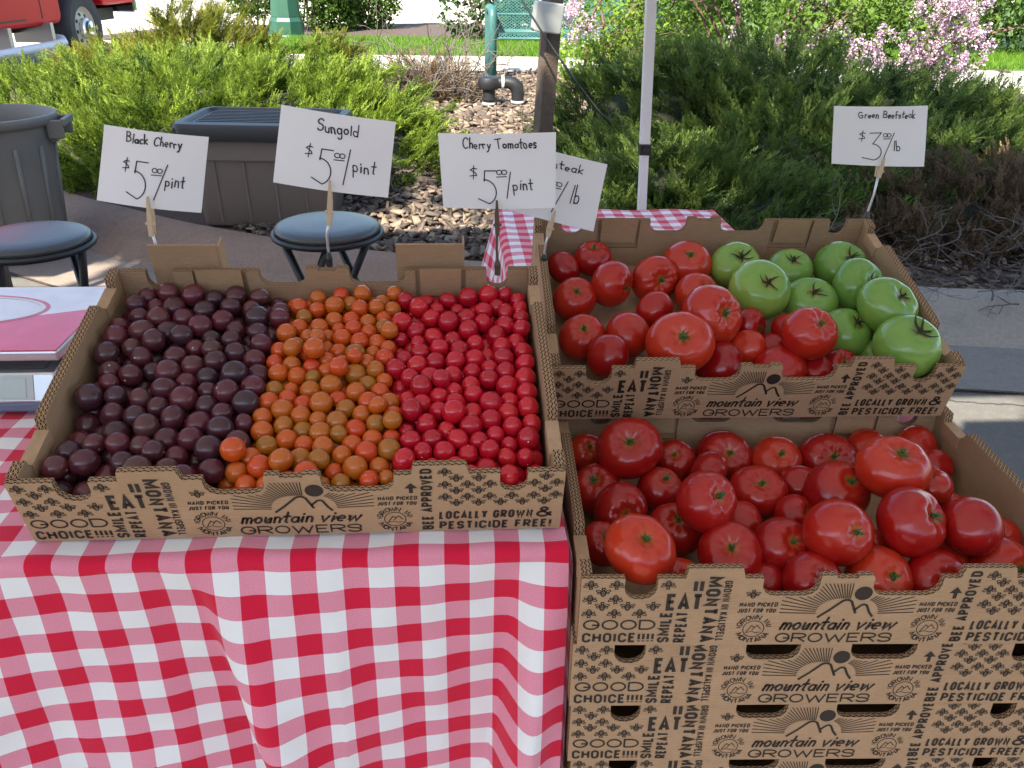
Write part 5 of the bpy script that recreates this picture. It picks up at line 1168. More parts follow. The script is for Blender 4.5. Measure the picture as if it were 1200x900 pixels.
def place_beef(tab, C, grp, seed):
    r = random.Random(seed); Mx = local(C); inv = Mx.inverted(); up = (Mx.to_3x3() @ Vector((0, 0, 1))); o0 = Mx.translation
    rec = []
    for (u, v, rp, st, h, kind, lb) in tab:
        d = ray(u, v); base = Vector(o0)+up*h; cv = Vector(CAM); dv = Vector(d)
        t = (base-cv).dot(up)/dv.dot(up); p = cv+dv*t; R_ = rp*t/F_PX
        vis = max(R_, .026) if rp < 21 else max(R_, .030)
        rec.append([p, vis, R_, st, kind, lb, u, v, rp])
    # let neighbours share the contact instead of running through each other
    P = np.array([list(inv @ q[0]) for q in rec]); R = np.array([q[1] for q in rec]); P0 = P.copy()
    for it in range(120):
        D = P[:, None]-P[None]; L_ = np.linalg.norm(D, axis=2)+1e-9; ov = (R[:, None]+R[None])*.90-L_; np.fill_diagonal(ov, 0); ov = np.maximum(ov, 0)
        P += (D/L_[..., None]*ov[..., None]).sum(1)*.12*np.array([.6, .6, 1.]); P += (P0-P)*.06
        P[:, 2] = np.maximum(P[:, 2], .006+R*.8); P[:, 0] = np.clip(P[:, 0], .014+R*.93, CL-.014-R*.93); P[:, 1] = np.clip(P[:, 1], .010+R*.93, CW-.01-R*.93)
    for q, pl in zip(rec, P):
        p = Mx @ Vector(pl); _, R_, _, st, kind, lb, u, v, rp = q
        if st:
            dx, dy = (st[0]-u)/rp, (st[1]-v)/rp; dx *= 1.15; dy *= 1.15; k = math.hypot(dx, dy)
            if k > .97: dx, dy = dx/k*.97, dy/k*.97
            dz = math.sqrt(max(0, 1-dx*dx-dy*dy)); ax = dx*AX[0]-dy*AX[1]-dz*AX[2]
        else: ax = r.uniform(-.8, .8)*AX[0]+(-.35)*AX[1]+r.uniform(.6, 1.)*AX[2]
        ax = Vector(ax).normalized()
        i = r.randrange(5); me = (BEEF[i] if kind == 'red' else GREEN[i % 3])
        nm = 'red_beefsteak_tomato' if kind == 'red' else 'green_beefsteak_tomato'
        o = bpy.data.objects.new(nm, me); COL.objects.link(o); o.location = p
        qt = ax.to_track_quat('Z', 'Y') @ Matrix.Rotation(r.uniform(0, 6.28), 3, 'Z').to_quaternion()
        o.rotation_euler = qt.to_euler(); s = R_*r.uniform(.97, 1.02); o.scale = (s, s, s*r.uniform(.97, 1.08))
        tag(o, lb, 'tomato', grp[kind])
        if st:
            sq = {0: .80-.24, 1: .84-.20, 2: .76-.26, 3: .88-.16, 4: .82-.22}[i] if kind == 'red' else {0: .6, 1: .69, 2: .55}[i % 3]
            c = bpy.data.objects.new('calyx', (CAL_R[r.randrange(6)] if kind == 'red' else CAL_G[r.randrange(5)])); COL.objects.link(c); c.parent = o
            c.location = (0, 0, sq-(.54 if kind == 'red' else .58)); k = r.uniform(.85, 1.15); c.rotation_euler = (0, 0, r.uniform(0, 6.28)); c.scale = (k, k, 1)
place_beef(T2, C2, {'red': 'red beefsteaks in the tilted crate', 'green': 'green beefsteaks in the tilted crate'}, 3)
place_beef(T3, C3, {'red': 'red beefsteaks in the lower open crate'}, 4)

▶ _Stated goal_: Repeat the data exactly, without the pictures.

▶ _Exercise output_:
Write part 5 of the bpy script that recreates this picture. It picks up at line 1168. More parts follow. The script is for Blender 4.5. Measure the picture as if it were 1200x900 pixels.
def place_beef(tab, C, grp, seed):
    r = random.Random(seed); Mx = local(C); inv = Mx.inverted(); up = (Mx.to_3x3() @ Vector((0, 0, 1))); o0 = Mx.translation
    rec = []
    for (u, v, rp, st, h, kind, lb) in tab:
        d = ray(u, v); base = Vector(o0)+up*h; cv = Vector(CAM); dv = Vector(d)
        t = (base-cv).dot(up)/dv.dot(up); p = cv+dv*t; R_ = rp*t/F_PX
        vis = max(R_, .026) if rp < 21 else max(R_, .030)
        rec.append([p, vis, R_, st, kind, lb, u, v, rp])
    # let neighbours share the contact instead of running through each other
    P = np.array([list(inv @ q[0]) for q in rec]); R = np.array([q[1] for q in rec]); P0 = P.copy()
    for it in range(120):
        D = P[:, None]-P[None]; L_ = np.linalg.norm(D, axis=2)+1e-9; ov = (R[:, None]+R[None])*.90-L_; np.fill_diagonal(ov, 0); ov = np.maximum(ov, 0)
        P += (D/L_[..., None]*ov[..., None]).sum(1)*.12*np.array([.6, .6, 1.]); P += (P0-P)*.06
        P[:, 2] = np.maximum(P[:, 2], .006+R*.8); P[:, 0] = np.clip(P[:, 0], .014+R*.93, CL-.014-R*.93); P[:, 1] = np.clip(P[:, 1], .010+R*.93, CW-.01-R*.93)
    for q, pl in zip(rec, P):
        p = Mx @ Vector(pl); _, R_, _, st, kind, lb, u, v, rp = q
        if st:
            dx, dy = (st[0]-u)/rp, (st[1]-v)/rp; dx *= 1.15; dy *= 1.15; k = math.hypot(dx, dy)
            if k > .97: dx, dy = dx/k*.97, dy/k*.97
            dz = math.sqrt(max(0, 1-dx*dx-dy*dy)); ax = dx*AX[0]-dy*AX[1]-dz*AX[2]
        else: ax = r.uniform(-.8, .8)*AX[0]+(-.35)*AX[1]+r.uniform(.6, 1.)*AX[2]
        ax = Vector(ax).normalized()
        i = r.randrange(5); me = (BEEF[i] if kind == 'red' else GREEN[i % 3])
        nm = 'red_beefsteak_tomato' if kind == 'red' else 'green_beefsteak_tomato'
        o = bpy.data.objects.new(nm, me); COL.objects.link(o); o.location = p
        qt = ax.to_track_quat('Z', 'Y') @ Matrix.Rotation(r.uniform(0, 6.28), 3, 'Z').to_quaternion()
        o.rotation_euler = qt.to_euler(); s = R_*r.uniform(.97, 1.02); o.scale = (s, s, s*r.uniform(.97, 1.08))
        tag(o, lb, 'tomato', grp[kind])
        if st:
            sq = {0: .80-.24, 1: .84-.20, 2: .76-.26, 3: .88-.16, 4: .82-.22}[i] if kind == 'red' else {0: .6, 1: .69, 2: .55}[i % 3]
            c = bpy.data.objects.new('calyx', (CAL_R[r.randrange(6)] if kind == 'red' else CAL_G[r.randrange(5)])); COL.objects.link(c); c.parent = o
            c.location = (0, 0, sq-(.54 if kind == 'red' else .58)); k = r.uniform(.85, 1.15); c.rotation_euler = (0, 0, r.uniform(0, 6.28)); c.scale = (k, k, 1)
place_beef(T2, C2, {'red': 'red beefsteaks in the tilted crate', 'green': 'green beefsteaks in the tilted crate'}, 3)
place_beef(T3, C3, {'red': 'red beefsteaks in the lower open crate'}, 4)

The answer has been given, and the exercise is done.